#### DESCRIPTION OF THE TASK
Collect all lines below with the string "repeat".
■ ■ ■ ■
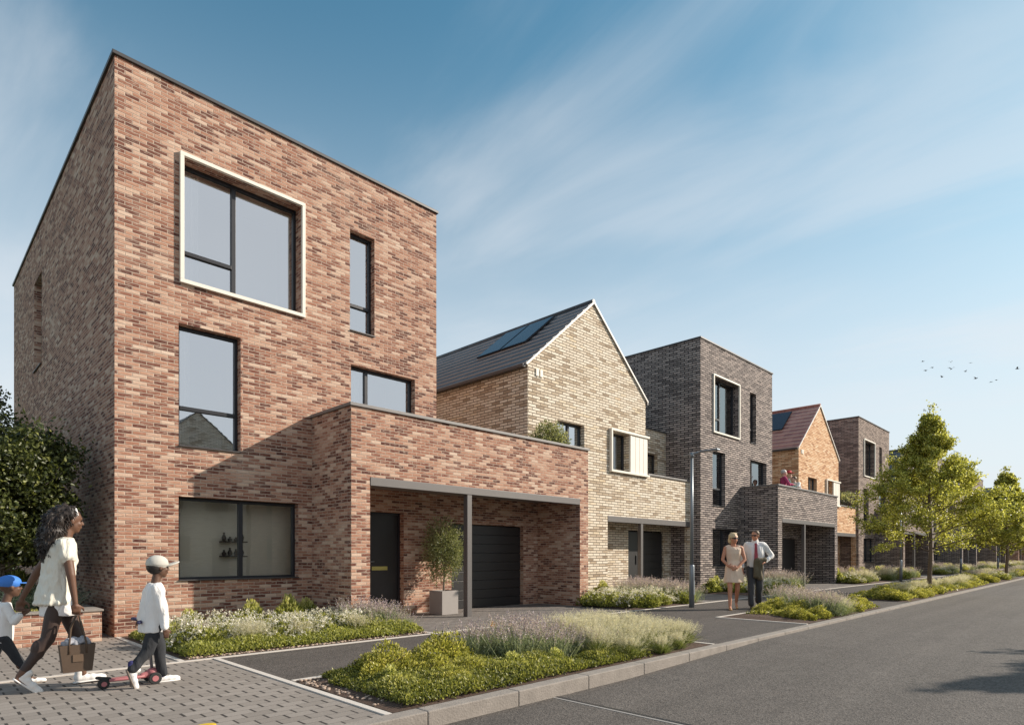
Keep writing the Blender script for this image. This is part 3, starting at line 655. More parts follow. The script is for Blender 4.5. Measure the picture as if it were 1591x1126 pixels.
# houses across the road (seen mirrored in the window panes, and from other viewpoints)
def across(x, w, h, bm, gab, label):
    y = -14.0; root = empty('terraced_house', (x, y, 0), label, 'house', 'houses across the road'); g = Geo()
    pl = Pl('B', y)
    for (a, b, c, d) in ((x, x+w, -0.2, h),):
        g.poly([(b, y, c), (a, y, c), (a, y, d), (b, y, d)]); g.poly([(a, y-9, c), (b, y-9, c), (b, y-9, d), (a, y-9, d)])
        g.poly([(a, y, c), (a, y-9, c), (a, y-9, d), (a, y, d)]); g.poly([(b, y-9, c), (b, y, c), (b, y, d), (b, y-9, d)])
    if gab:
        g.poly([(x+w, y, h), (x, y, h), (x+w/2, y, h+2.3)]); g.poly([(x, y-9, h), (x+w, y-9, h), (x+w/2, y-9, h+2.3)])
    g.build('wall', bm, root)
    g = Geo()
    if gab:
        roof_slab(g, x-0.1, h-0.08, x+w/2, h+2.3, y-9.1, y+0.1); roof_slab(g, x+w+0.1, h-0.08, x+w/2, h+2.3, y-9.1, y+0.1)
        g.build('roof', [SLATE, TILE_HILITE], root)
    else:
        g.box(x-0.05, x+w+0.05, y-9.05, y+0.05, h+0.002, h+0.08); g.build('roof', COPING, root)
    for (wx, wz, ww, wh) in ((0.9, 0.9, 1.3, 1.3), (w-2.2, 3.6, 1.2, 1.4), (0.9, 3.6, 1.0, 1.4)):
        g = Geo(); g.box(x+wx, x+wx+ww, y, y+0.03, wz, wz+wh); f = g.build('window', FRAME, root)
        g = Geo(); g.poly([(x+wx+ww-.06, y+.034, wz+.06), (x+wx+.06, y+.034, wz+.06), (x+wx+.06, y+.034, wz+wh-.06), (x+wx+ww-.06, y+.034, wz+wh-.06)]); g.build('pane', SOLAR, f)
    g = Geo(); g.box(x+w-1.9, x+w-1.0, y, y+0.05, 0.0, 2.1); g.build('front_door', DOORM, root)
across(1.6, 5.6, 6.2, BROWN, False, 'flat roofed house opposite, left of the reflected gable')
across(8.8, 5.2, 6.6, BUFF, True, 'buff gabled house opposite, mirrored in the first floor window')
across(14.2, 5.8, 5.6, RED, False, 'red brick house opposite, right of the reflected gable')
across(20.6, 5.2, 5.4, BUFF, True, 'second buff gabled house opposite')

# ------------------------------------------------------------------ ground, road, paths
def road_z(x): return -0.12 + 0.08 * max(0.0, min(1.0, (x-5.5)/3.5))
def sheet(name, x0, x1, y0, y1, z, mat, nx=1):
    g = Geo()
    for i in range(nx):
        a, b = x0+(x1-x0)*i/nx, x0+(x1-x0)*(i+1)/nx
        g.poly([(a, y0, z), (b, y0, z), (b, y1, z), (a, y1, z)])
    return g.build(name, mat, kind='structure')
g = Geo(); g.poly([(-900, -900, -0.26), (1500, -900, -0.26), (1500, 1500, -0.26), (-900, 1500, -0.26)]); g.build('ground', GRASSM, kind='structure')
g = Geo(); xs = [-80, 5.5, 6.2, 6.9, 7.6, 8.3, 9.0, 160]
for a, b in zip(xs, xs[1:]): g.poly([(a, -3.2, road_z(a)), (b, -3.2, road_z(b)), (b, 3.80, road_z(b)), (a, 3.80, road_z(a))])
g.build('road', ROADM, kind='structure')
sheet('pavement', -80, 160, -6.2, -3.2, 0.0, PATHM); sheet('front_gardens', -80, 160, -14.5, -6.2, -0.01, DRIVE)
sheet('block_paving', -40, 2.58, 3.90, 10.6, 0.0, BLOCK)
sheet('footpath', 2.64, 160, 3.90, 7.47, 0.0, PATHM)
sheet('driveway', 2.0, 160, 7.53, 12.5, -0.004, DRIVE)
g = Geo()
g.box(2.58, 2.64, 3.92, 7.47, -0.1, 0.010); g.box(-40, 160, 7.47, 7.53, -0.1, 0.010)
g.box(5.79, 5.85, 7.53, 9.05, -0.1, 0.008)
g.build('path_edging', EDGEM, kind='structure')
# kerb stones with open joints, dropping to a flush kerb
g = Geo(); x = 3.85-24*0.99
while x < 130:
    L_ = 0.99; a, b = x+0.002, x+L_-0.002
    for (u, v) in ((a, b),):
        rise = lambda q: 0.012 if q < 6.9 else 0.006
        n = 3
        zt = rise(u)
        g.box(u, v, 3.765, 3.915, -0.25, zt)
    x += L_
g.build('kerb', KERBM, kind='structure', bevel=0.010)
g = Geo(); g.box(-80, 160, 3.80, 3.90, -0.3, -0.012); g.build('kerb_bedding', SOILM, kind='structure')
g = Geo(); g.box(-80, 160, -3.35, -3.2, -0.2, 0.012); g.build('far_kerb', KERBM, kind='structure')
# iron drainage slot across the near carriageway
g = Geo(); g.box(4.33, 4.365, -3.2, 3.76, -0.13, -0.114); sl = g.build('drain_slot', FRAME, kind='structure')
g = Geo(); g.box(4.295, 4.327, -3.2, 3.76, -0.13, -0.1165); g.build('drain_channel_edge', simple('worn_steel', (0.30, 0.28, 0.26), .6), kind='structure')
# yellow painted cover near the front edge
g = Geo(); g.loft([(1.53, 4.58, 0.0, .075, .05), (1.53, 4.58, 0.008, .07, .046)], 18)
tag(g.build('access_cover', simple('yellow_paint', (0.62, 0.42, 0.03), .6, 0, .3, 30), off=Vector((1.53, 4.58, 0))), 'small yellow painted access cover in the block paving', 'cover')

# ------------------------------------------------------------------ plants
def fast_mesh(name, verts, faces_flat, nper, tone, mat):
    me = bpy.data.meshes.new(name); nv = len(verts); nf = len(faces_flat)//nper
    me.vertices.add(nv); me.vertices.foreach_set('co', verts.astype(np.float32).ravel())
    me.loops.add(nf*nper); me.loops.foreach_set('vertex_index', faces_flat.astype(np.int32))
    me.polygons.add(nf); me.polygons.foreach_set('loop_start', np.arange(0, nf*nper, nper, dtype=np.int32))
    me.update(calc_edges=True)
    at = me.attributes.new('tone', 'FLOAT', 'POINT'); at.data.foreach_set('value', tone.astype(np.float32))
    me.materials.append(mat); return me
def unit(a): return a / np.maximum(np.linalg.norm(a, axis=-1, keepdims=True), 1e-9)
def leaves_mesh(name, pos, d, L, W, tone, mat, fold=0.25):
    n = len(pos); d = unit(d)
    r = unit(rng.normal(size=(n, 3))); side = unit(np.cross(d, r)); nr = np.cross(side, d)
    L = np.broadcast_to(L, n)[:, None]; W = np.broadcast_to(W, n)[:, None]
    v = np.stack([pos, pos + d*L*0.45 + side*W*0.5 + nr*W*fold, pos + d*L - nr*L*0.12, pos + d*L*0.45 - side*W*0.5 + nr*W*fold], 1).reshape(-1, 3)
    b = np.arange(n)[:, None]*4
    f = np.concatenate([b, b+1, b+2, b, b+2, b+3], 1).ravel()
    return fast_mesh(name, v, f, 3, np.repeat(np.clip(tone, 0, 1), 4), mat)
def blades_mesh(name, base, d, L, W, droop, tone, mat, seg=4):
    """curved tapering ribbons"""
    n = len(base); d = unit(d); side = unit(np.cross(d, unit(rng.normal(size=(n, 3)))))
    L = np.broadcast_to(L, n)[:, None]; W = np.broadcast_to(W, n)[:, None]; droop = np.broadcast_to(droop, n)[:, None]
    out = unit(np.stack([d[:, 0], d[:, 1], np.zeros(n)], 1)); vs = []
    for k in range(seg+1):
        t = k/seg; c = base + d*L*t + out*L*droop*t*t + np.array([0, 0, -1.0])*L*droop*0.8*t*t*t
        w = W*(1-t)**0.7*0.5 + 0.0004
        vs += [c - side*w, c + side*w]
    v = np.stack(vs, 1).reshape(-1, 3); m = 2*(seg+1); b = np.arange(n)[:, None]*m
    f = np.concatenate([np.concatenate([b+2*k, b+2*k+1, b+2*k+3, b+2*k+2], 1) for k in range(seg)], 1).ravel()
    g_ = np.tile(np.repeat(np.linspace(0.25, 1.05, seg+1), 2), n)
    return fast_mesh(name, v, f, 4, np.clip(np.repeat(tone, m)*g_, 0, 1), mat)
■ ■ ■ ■
#### OUTPUT
    return fast_mesh(name, v, f, 3, np.repeat(np.clip(tone, 0, 1), 4), mat)
    g_ = np.tile(np.repeat(np.linspace(0.25, 1.05, seg+1), 2), n)
    return fast_mesh(name, v, f, 4, np.clip(np.repeat(tone, m)*g_, 0, 1), mat)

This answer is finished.